Marcella Scott didn't miss one minute of the trial. She sat in the front row next to the jury box. She often hugged prosecution witnesses during breaks in the trial. Several eye witnesses to the accident sat with the family during closing arguments.

Word of the guilty verdict spread quickly to Randy Scott's hometown in Hardwick. At the Green Lantern bar Kraig Rust met with some friends. Rust says he knew Randy Scott and was pleased with the verdict.

"It won't bring Randy back, but it helps put a little closure on it and now we've got the sentencing. Mr. Janklow has been a good man. The problem is he's a terrible driver," says Rust. "I don't know if he's going to lose his House seat or his voting record. I think what they've got to do is take his driver's license away. He's the number one road hazard in South Dakota."

Mr. Janklow has been a good man. The problem is he's a terrible driver. ... What they've got to do is take his driver's license away. He's the number one road hazard in South Dakota.
- Kraig Rust, friend of Randy Scott

Randy Scott, 55, had recently purchased his Harley Davidson motorcycle. On Aug. 16 he was attending a birthday celebration picnic in Pipestone for his ex-wife's father. Scott farmed near Hardwick. He also served on the volunteer fire department.

One of Bill Janklow's close friends said the guilty verdict ends the career of a political powerhouse who has done so much for the state. Marc Tobias was the owner of the Cadillac Janklow was driving.

"This was a tragic accident. He didn't want it to happen. He didn't go through a stop sign thinking he was going to kill somebody. It was a Saturday afternoon that changed everybody's lives. And that's what it is," says Tobias. "He's no different than anyone else as far as the criminal justice system -- we've seen that today. He believed in the system and he took his chances with it."

Janklow has had enormous power in South Dakota for nearly three decades. Janklow was the state attorney general for four years in the 1970s, before serving 16 years as governor. He was elected to South Dakota's lone House seat last year. Janklow is known for his tough talking-maverick style.

Political scientist Bill Richardson says Janklow's resignation is a sign that he's doing the right thing. Richardson, of the University of South Dakota, says Janklow's political influence in South Dakota may not be over. Richardson says the legal issues around this accident will surround Janklow for several years. But he says he can see Janklow taking an elder statesman role in politics.

"If Richard Nixon can rehabilitate himself, if Jimmy Carter can rebuild himself. Bill Clinton appears to be rehabilitating himself -- from the image the public had of them because of much more willful acts," says Richardson. "I certainly think that Bill Janklow would be a significant force in the state if he chooses to continue to work behind the scenes."
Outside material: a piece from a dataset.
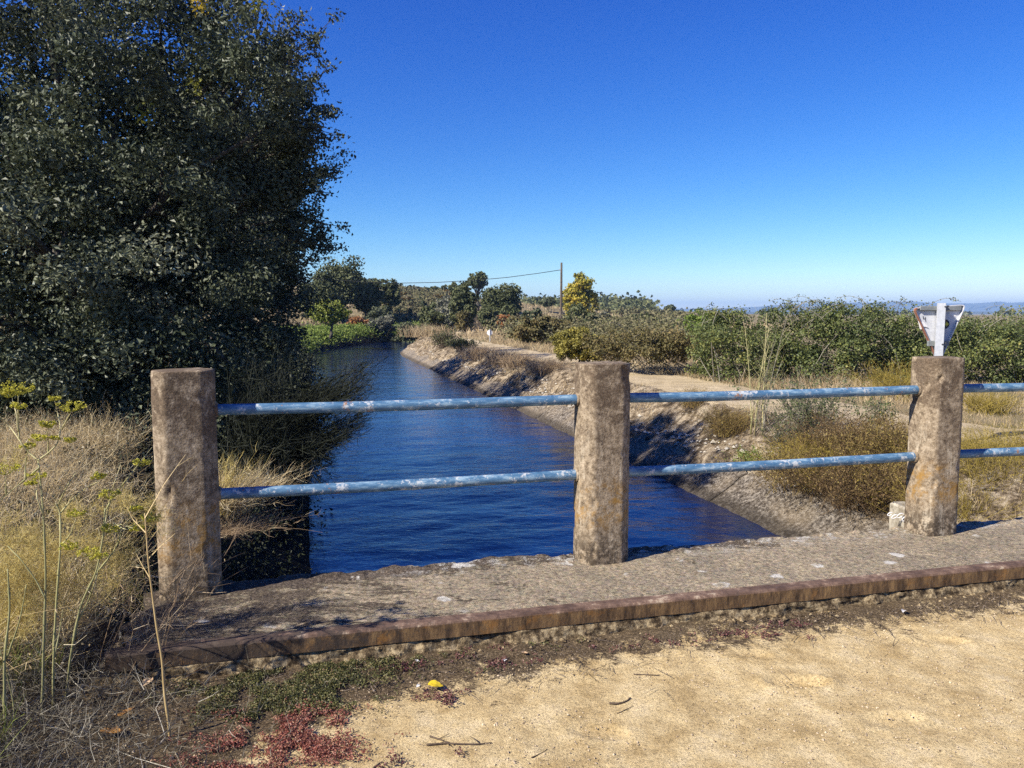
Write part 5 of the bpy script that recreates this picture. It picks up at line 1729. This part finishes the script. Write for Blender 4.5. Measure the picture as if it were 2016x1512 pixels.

The election to fill South Dakota's soon-to be vacant U.S. House seat will be held in conjunction with the June 1, 2004 primary. Secretary of State Chris Nelson says the Democratic and Republican parties will nominate a candidate for the special election by April 6.

South Dakotans will cast two votes in the House race on June 1. In one, they'll fill the remaining six months of Janklow's term. In the second, they'll choose the party candidate for the November election. Nelson says holding the election with the primary will save the state about $400,000.